Well ordering of $ \mathbb{R} $ of smallest order type

Question

I am attempting to solve the following problem:

There exists a function $ f: \mathbb{R} \rightarrow \mathbb{R} $ that is surjective on every open interval

I have done some research and I'm trying to understand this answer. The author mentions that, by choice, we can well-order the set $ X = \{(a,b,c) \in \mathbb{R}^3 : a < b\} $ in such a manner that every point has less-than-continuum predecessors (a well ordering of smallest possible order type). That's what I am having trouble understanding. Zernelo's theorem does provide us a well ordering of $ X $, but I can hardly understand why it would have such property.

I would appreciate some explanation

Answer 1

You can think about it in analogy with countable ordinals. If you have a countable ordinal, say $\omega^2 + \omega2+87$, the initial $\omega$ of the order has every element with only finitely many predecessors. Similarly if you have a well order of cardinality $\mathfrak c$, the initial $\mathfrak c$ elements will have less than $\mathfrak c$ predecessors. As your set $X$ has cardinality $\mathfrak c$ you can biject it with this order.

Answer 2

This is an extension of the well-ordering theorem. Let L be any ordinal. Then consider the set of ordinals S onto which L bijects. S is nonempty, so has a least element T. Can you show that each element of T has fewer than T many predecessors?

Answer 3

My guess is that you know about well-ordered sets but not ordinal numbers. For a brief introduction to the latter, see e.g. here. The gist of it is that any set of well-ordered sets is itself well-ordered under the relation "$A$ is an initial segment of $B$".
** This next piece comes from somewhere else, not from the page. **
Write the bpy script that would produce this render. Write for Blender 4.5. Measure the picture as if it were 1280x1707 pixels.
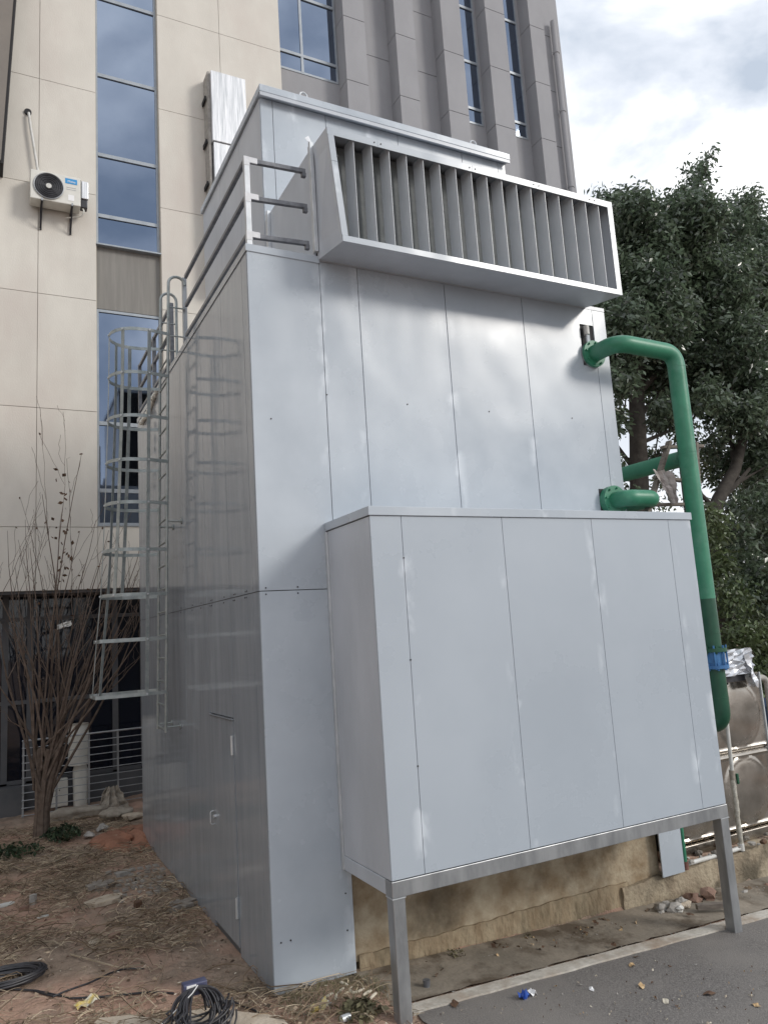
import bpy, bmesh, math, random
import numpy as np
from mathutils import Vector, Matrix
R = math.radians
rnd = random.Random(7)
S = bpy.context.scene
for o in list(bpy.data.objects): bpy.data.objects.remove(o)

# ------------------------------------------------------------------ camera
YAW, PITCH, ROLL, FPX = R(27.5675), R(8.9438), R(-3.67298), 1266.086
CAM = Vector((-1.7494, -5.4073, 2.4))
fw = Vector((math.sin(YAW)*math.cos(PITCH), math.cos(YAW)*math.cos(PITCH), math.sin(PITCH)))
r0 = Vector((math.cos(YAW), -math.sin(YAW), 0)); u0 = r0.cross(fw)
rt = r0*math.cos(ROLL)+u0*math.sin(ROLL); up = -r0*math.sin(ROLL)+u0*math.cos(ROLL)
cd = bpy.data.cameras.new('camera'); cam = bpy.data.objects.new('camera', cd); S.collection.objects.link(cam)
M = Matrix((( rt.x, up.x, -fw.x, CAM.x), (rt.y, up.y, -fw.y, CAM.y), (rt.z, up.z, -fw.z, CAM.z), (0,0,0,1)))
cam.matrix_world = M
cd.sensor_fit = 'VERTICAL'; cd.sensor_height = 36; cd.lens = FPX/1707*36; cd.clip_start = .05; cd.clip_end = 2000
S.camera = cam
def at(px, py, ax, v):                     # a point read off the photograph on the plane axis = v
    d = rt*(px-640)/FPX - up*(py-853.5)/FPX + fw
    return CAM + d*((v-CAM[ax])/d[ax])

# ------------------------------------------------------------------ world, sun, exposure
SUN_EL, SUN_AZ = R(27), R(42)              # azimuth measured from -Y towards +X
W = bpy.data.worlds.new("World"); S.world = W; W.use_nodes = True
nt = W.node_tree; nt.nodes.clear()
def N(t, kind, **k):
    n = t.nodes.new(kind)
    for a, b in k.items():
        if a in n.inputs.keys() if hasattr(n.inputs, 'keys') else False: n.inputs[a].default_value = b
        else: setattr(n, a, b)
    return n
sky = nt.nodes.new('ShaderNodeTexSky'); sky.sky_type = 'NISHITA'; sky.sun_disc = False
sky.sun_elevation = SUN_EL; sky.sun_rotation = math.pi - SUN_AZ
tc = nt.nodes.new('ShaderNodeTexCoord')
mp = nt.nodes.new('ShaderNodeMapping'); mp.inputs['Scale'].default_value = (1, 1, 1.7); mp.inputs['Location'].default_value = (.35, .1, .55)
n1 = nt.nodes.new('ShaderNodeTexNoise'); n1.inputs['Scale'].default_value = 3.9; n1.inputs['Detail'].default_value = 7; n1.inputs['Roughness'].default_value = .52; n1.inputs['Distortion'].default_value = .25
rp = nt.nodes.new('ShaderNodeValToRGB'); e = rp.color_ramp.elements
e[0].position = .41; e[0].color = (4.3, 4.9, 5.8, 1); e[1].position = .60; e[1].color = (10.5, 10.6, 10.8, 1)
m_ = rp.color_ramp.elements.new(.50); m_.color = (6.6, 7.0, 7.7, 1)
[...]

Thus, among all ordinals of a given cardinality $\kappa$, there is a smallest one...which in fact is often taken to be the definition of $\kappa$. This smallest ordinal has the property that any initial segment in $\kappa$ is a smaller ordinal, so by definition has cardinality less than $\kappa$. Applying this with $\kappa = 2^{\aleph_0}$, the cardinality of the continuum, gives what you want.

Answer 4

Let $S$ be any set and let $\kappa$ be the cardinality of $S.$

Claim. The set $S$ admits a well-ordering in which each element has $\lt\kappa$ predecessors.

Proof. Let $\lt$ be any well-ordering of $S.$ If each element of $S$ has $\lt\kappa$ predecessors, we are done. Otherwise, the set $$A=\{a\in S:a\text{ has }\kappa\text{ predecessors}\}$$ is nonempty. Let $a_0$ be the least element of $A$ and let $$S'=\{a\in S:a\lt a_o\}.$$ Then $S'$ is a well-ordered set of cardinality $\kappa$ with the property that each ot its elements has $\lt\kappa$ predecessors. Since $|S|=|S'|,$ we can use a bijection between $S$ and $S'$ to define an ordering of $S$ with the same property.

Of course this argument uses the axiom of choice. However, no choice is needed to construct a real function which is surjective on each interval. Without using the axiom of choice, you can construct a sequence of pairwise disjoint Cantor sets, so that every rational interval contains one of them; and you can define a function $f:\mathbb R\to\mathbb R$ which is surjective on each of those Cantor sets.